Though more refined, the 964 Jubilee was gawky and I
couldn’t get the feel of it around the long horseshoe turn,
where it performed the desired 180-degree arc but all the
time wanted to understeer into the trees. I fought it more
than the rear-wheel drive car, and the brakes were
spongy though recently renewed. Its Turbo body
obviously had an effect on weight and weight distribution
– 1500kg against the standard narrow body C4 at 1450kg,
as well as the 1470kg 964 Turbo with its additional engine
weight but no front-wheel drive. In truth the Jubilee was
relaxing at cruising speed but seemed tetchy under
pressure, like it had a mind of its own. Well, they all do,
don’t they? And given more familiarity, on public road
rather than test track, perhaps it would have gelled.

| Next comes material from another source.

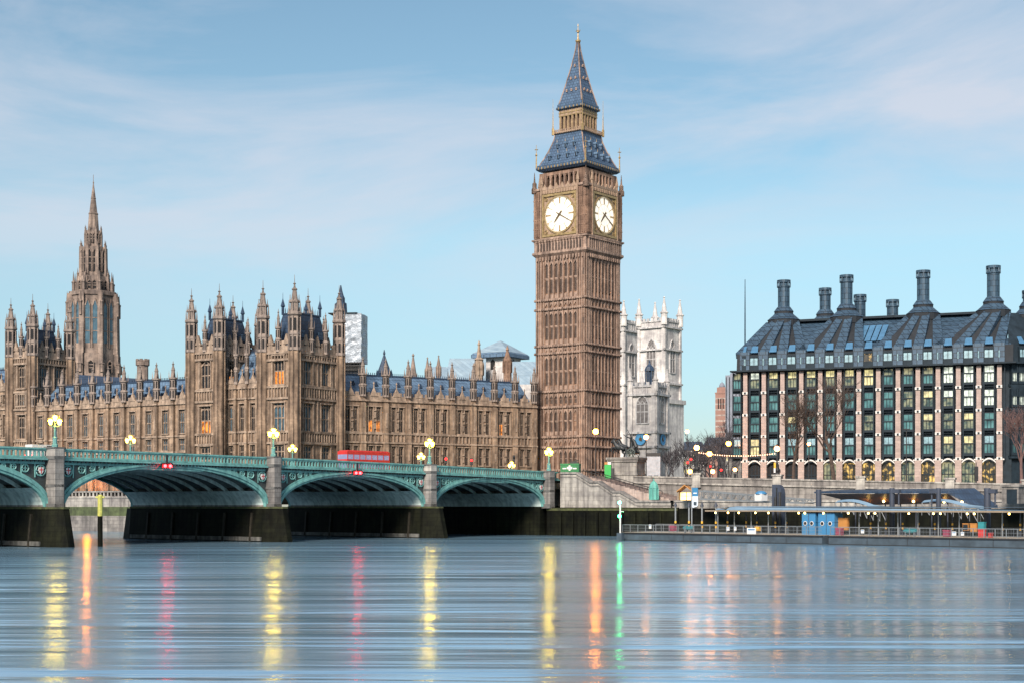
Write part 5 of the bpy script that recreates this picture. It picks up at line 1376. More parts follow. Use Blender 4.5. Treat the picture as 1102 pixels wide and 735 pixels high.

In that context the 993 did the bizz, though my
expectations for the C4S on the track were similarly
thwarted – that too lacked the communicative
endowment bestowed by the rear-drive Special Sports
Equipment. However, in the real world the 993 C4S
made sense: on fast, twisty, undulating Leicestershire
back roads its sure-footedness came right, coupled
with instant throttle response and effortless 6th gear
torque, which meant I was going far faster with
confidence than the fear and trepidation which the SSE
would have evoked. The dealer’s view? ‘I’d really
struggle with a 993,’ says Sam, ‘visually I’d want to own
the wide-body S model, but driving wise, I’d wish I was in
the narrow car because it’s lighter, quicker, turn-in’s
sharper and it’s nicer to drive.’


Whilst aesthetic appreciation is subjective, and I can
see the Wide Boys do have their plus points, there is a
choice to be made here. So, who ate all the pies? The
lardiest is the 964 Jubilee, with oldtimer 3.2 Carrera SSE
the chubby chum, whilst the B-road alacrity and powersteered
precision of the 993 C4S make it the slimmer’s
choice. Which way to weight watchers?